Friday, July 29, 2011

Hitting an all time low

In the past few days I've been finding myself breaking down more and more. Being unable to focus and just feeling really emotional. I'm falling into (yet another) deep depression. Even as I type this I can't seem to stop crying.
For months I was able to keep my depression in check with the help of my Lexapro. I'm far more edgy and emotional as of recently. I'm gonna call my P-doc on Monday and make an appointment ASAP. I need to either be put on an additional anti-depressant, upped on the ones I'm on or be put on something else that's stronger. 


It's been 2 month since Sean and I broke up and I still yearn for him. I find myself missing all the smallest things that annoyed the hell out of me. Like how he would hold my hand so tight that it would hurt. Or how he would hug me all the time and kiss me and wouldn't do anything unless I was by his side. How he would text me every morning and every night before bed. How his eyes would change color or his smile and how soft his skin always was. I would give up anything, change everything just to have him back. I just want him back so badly. I feel this huge empty void in my heart like everything that meant something to me is gone. I have been trying my hardest to reach out to people, meet new people, go out, keep myself busy but no matter what happens my mind seems to go back to Sean. And I feel this ache in my chest and I break down.

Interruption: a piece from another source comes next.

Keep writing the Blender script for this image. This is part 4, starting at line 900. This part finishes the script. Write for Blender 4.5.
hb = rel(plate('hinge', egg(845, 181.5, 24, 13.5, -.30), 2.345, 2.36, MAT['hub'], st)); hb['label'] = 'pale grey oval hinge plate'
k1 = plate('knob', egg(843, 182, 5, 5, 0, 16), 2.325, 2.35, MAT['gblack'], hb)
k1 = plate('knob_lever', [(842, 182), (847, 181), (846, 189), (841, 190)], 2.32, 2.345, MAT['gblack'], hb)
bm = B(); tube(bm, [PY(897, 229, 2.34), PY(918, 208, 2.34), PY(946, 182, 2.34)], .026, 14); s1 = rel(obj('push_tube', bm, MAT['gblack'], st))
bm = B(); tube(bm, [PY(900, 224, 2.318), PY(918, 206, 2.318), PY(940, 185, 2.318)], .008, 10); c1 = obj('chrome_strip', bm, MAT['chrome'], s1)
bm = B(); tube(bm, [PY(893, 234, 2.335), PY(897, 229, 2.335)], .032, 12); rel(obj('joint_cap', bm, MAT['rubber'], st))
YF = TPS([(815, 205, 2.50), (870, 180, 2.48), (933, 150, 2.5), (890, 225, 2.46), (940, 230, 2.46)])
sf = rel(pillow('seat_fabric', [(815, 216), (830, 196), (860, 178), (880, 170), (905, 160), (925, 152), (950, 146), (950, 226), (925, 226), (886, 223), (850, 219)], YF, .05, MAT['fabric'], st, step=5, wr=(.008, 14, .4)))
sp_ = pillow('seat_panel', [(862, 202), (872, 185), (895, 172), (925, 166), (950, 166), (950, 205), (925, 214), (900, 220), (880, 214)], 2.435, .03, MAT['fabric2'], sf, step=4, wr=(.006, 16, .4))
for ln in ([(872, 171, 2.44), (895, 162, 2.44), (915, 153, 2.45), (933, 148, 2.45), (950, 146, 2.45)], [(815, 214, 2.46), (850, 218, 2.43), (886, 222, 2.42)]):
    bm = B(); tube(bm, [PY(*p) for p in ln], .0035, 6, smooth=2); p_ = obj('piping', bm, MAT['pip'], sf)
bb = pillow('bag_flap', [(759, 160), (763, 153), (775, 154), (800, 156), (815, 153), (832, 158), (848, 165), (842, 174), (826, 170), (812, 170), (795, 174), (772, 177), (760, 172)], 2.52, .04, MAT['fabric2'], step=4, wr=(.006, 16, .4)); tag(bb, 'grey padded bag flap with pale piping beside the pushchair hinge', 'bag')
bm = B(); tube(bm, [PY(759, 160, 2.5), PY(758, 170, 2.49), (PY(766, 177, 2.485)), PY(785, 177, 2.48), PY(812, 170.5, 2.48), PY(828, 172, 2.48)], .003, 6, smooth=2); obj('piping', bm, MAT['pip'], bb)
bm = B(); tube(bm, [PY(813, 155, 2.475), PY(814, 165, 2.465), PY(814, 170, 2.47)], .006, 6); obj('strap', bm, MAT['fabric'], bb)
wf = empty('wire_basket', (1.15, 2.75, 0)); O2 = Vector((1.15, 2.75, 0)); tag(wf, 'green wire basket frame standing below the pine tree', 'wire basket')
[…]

I avoided driving my car for the past 2 months because it reminds me of him. I look at the passenger seat and I feel so sad. I want him back. I just want him back more then anything else.


So I just took this quiz thing online about this thing called "Heart Survey". This was the result (pretty accurate if you ask me.)

You fall into a pretty high category of pain. I understand this is an extremely difficult time, but there is still hope for you to feel better – and soon. Below is a quick summary of your results followed by a custom healing lesson which will start your healing today.

1 – You are suffering from Emptiness.Your mind, body, and heart are basically saying to you, “Hey, what’s the point of any of this without him or her?” The reason it is so painful is that more than loneliness, you are feeling emptiness.

2 – You are experiencing the Reminder Syndrome. You may not be able to get your ex, the break, up and the pain out of your mind for more than a few minutes at a time. There are subconscious triggers of your ex everywhere including songs, smells, objects, and much more.

3 – Negative thoughts - you can’t seem to shake them. Why did this happen (again)? I’m never going to meet anyone. The thought of dating again makes me want to vomit. Don’t worry, you are not alone and there is a simple and powerful method to combat these thoughts.

4 – Loss of a possible soulmate. It seems that you believe that you have lost the person that was the one for you. The one you had been waiting for, the person that made you whole, that made you who you are and wanted to be. I want to tell you that even in this situation, it is possible to heal, to have hope, and to live a vibrant life again.


I still want Sean back. I know that no matter what, I won't be moving on from this for a very long time.